The task:
Copy out the complete listing, word for word.

>> start Recorded data

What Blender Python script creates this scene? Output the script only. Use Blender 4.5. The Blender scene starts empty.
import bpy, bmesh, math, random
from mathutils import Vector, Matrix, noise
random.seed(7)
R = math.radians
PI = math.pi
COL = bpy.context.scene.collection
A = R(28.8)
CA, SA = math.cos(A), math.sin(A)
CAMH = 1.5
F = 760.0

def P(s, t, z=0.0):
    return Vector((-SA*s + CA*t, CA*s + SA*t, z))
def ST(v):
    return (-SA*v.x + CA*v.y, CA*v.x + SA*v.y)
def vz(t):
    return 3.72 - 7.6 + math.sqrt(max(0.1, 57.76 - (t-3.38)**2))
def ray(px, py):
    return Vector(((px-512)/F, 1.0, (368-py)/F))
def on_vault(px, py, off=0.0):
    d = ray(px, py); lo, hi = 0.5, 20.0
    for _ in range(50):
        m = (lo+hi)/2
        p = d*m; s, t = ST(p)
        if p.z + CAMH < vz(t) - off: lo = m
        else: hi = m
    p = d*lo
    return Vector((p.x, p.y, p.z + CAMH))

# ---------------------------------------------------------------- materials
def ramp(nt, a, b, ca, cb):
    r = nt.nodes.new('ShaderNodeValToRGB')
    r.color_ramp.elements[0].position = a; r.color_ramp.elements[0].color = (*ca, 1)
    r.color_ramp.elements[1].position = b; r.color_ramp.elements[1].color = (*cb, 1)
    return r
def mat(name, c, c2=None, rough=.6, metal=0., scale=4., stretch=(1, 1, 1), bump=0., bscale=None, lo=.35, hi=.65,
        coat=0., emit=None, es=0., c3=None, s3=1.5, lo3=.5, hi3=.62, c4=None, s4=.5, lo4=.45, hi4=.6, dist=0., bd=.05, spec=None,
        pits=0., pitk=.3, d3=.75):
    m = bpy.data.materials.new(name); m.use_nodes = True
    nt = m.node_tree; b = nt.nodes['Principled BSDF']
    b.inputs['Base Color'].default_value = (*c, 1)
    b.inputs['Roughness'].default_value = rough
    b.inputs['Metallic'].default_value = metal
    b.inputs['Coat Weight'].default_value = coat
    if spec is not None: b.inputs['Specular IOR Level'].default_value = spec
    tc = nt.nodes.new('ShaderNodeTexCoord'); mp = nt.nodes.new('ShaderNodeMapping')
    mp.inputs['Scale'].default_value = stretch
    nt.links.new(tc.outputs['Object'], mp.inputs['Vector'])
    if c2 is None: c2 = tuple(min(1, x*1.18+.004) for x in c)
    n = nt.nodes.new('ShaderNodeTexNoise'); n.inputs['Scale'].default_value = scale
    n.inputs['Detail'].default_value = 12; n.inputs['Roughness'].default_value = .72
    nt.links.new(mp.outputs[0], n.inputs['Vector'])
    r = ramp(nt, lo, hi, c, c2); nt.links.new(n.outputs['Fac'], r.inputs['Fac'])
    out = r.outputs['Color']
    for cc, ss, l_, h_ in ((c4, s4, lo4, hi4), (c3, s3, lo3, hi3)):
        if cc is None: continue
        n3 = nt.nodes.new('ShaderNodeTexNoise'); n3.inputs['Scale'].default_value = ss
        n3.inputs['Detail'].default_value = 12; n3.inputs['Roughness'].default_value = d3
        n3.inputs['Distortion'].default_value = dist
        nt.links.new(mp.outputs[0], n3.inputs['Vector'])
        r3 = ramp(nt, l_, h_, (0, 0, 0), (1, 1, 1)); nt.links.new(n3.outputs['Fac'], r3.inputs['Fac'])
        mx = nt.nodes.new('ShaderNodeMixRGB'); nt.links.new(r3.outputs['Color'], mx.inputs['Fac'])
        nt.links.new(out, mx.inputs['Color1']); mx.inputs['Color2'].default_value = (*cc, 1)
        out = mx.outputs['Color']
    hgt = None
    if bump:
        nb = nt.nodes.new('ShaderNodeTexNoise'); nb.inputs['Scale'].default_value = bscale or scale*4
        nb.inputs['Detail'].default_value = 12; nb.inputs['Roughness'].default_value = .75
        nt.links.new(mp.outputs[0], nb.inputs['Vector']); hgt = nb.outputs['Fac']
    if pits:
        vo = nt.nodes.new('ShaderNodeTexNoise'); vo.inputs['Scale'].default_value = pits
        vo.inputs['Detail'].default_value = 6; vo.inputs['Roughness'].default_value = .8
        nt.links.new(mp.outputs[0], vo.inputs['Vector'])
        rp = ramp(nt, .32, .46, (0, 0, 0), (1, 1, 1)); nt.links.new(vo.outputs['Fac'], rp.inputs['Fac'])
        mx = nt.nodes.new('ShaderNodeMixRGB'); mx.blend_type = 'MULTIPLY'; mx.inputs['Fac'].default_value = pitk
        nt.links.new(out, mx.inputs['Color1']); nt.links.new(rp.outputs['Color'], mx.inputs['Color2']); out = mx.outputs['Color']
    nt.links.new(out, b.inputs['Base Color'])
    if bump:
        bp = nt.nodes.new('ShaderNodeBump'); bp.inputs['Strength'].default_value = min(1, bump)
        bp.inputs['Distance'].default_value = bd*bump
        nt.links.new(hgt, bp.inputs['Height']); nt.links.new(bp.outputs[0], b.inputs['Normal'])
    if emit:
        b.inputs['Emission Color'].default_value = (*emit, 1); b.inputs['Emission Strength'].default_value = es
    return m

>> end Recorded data

Full output:
What Blender Python script creates this scene? Output the script only. Use Blender 4.5. The Blender scene starts empty.
import bpy, bmesh, math, random
from mathutils import Vector, Matrix, noise
random.seed(7)
R = math.radians
PI = math.pi
COL = bpy.context.scene.collection
A = R(28.8)
CA, SA = math.cos(A), math.sin(A)
CAMH = 1.5
F = 760.0

def P(s, t, z=0.0):
    return Vector((-SA*s + CA*t, CA*s + SA*t, z))
def ST(v):
    return (-SA*v.x + CA*v.y, CA*v.x + SA*v.y)
def vz(t):
    return 3.72 - 7.6 + math.sqrt(max(0.1, 57.76 - (t-3.38)**2))
def ray(px, py):
    return Vector(((px-512)/F, 1.0, (368-py)/F))
def on_vault(px, py, off=0.0):
    d = ray(px, py); lo, hi = 0.5, 20.0
    for _ in range(50):
        m = (lo+hi)/2
        p = d*m; s, t = ST(p)
        if p.z + CAMH < vz(t) - off: lo = m
        else: hi = m
    p = d*lo
    return Vector((p.x, p.y, p.z + CAMH))

# ---------------------------------------------------------------- materials
def ramp(nt, a, b, ca, cb):
    r = nt.nodes.new('ShaderNodeValToRGB')
    r.color_ramp.elements[0].position = a; r.color_ramp.elements[0].color = (*ca, 1)
    r.color_ramp.elements[1].position = b; r.color_ramp.elements[1].color = (*cb, 1)
    return r
def mat(name, c, c2=None, rough=.6, metal=0., scale=4., stretch=(1, 1, 1), bump=0., bscale=None, lo=.35, hi=.65,
        coat=0., emit=None, es=0., c3=None, s3=1.5, lo3=.5, hi3=.62, c4=None, s4=.5, lo4=.45, hi4=.6, dist=0., bd=.05, spec=None,
        pits=0., pitk=.3, d3=.75):
    m = bpy.data.materials.new(name); m.use_nodes = True
    nt = m.node_tree; b = nt.nodes['Principled BSDF']
    b.inputs['Base Color'].default_value = (*c, 1)
    b.inputs['Roughness'].default_value = rough
    b.inputs['Metallic'].default_value = metal
    b.inputs['Coat Weight'].default_value = coat
    if spec is not None: b.inputs['Specular IOR Level'].default_value = spec
    tc = nt.nodes.new('ShaderNodeTexCoord'); mp = nt.nodes.new('ShaderNodeMapping')
    mp.inputs['Scale'].default_value = stretch
    nt.links.new(tc.outputs['Object'], mp.inputs['Vector'])
    if c2 is None: c2 = tuple(min(1, x*1.18+.004) for x in c)
    n = nt.nodes.new('ShaderNodeTexNoise'); n.inputs['Scale'].default_value = scale
    n.inputs['Detail'].default_value = 12; n.inputs['Roughness'].default_value = .72
    nt.links.new(mp.outputs[0], n.inputs['Vector'])
    r = ramp(nt, lo, hi, c, c2); nt.links.new(n.outputs['Fac'], r.inputs['Fac'])
    out = r.outputs['Color']
    for cc, ss, l_, h_ in ((c4, s4, lo4, hi4), (c3, s3, lo3, hi3)):
        if cc is None: continue
        n3 = nt.nodes.new('ShaderNodeTexNoise'); n3.inputs['Scale'].default_value = ss
        n3.inputs['Detail'].default_value = 12; n3.inputs['Roughness'].default_value = d3
        n3.inputs['Distortion'].default_value = dist
        nt.links.new(mp.outputs[0], n3.inputs['Vector'])
        r3 = ramp(nt, l_, h_, (0, 0, 0), (1, 1, 1)); nt.links.new(n3.outputs['Fac'], r3.inputs['Fac'])
        mx = nt.nodes.new('ShaderNodeMixRGB'); nt.links.new(r3.outputs['Color'], mx.inputs['Fac'])
        nt.links.new(out, mx.inputs['Color1']); mx.inputs['Color2'].default_value = (*cc, 1)
        out = mx.outputs['Color']
    hgt = None
    if bump:
        nb = nt.nodes.new('ShaderNodeTexNoise'); nb.inputs['Scale'].default_value = bscale or scale*4
        nb.inputs['Detail'].default_value = 12; nb.inputs['Roughness'].default_value = .75
        nt.links.new(mp.outputs[0], nb.inputs['Vector']); hgt = nb.outputs['Fac']
    if pits:
        vo = nt.nodes.new('ShaderNodeTexNoise'); vo.inputs['Scale'].default_value = pits
        vo.inputs['Detail'].default_value = 6; vo.inputs['Roughness'].default_value = .8
        nt.links.new(mp.outputs[0], vo.inputs['Vector'])
        rp = ramp(nt, .32, .46, (0, 0, 0), (1, 1, 1)); nt.links.new(vo.outputs['Fac'], rp.inputs['Fac'])
        mx = nt.nodes.new('ShaderNodeMixRGB'); mx.blend_type = 'MULTIPLY'; mx.inputs['Fac'].default_value = pitk
        nt.links.new(out, mx.inputs['Color1']); nt.links.new(rp.outputs['Color'], mx.inputs['Color2']); out = mx.outputs['Color']
    nt.links.new(out, b.inputs['Base Color'])
    if bump:
        bp = nt.nodes.new('ShaderNodeBump'); bp.inputs['Strength'].default_value = min(1, bump)
        bp.inputs['Distance'].default_value = bd*bump
        nt.links.new(hgt, bp.inputs['Height']); nt.links.new(bp.outputs[0], b.inputs['Normal'])
    if emit:
        b.inputs['Emission Color'].default_value = (*emit, 1); b.inputs['Emission Strength'].default_value = es
    return m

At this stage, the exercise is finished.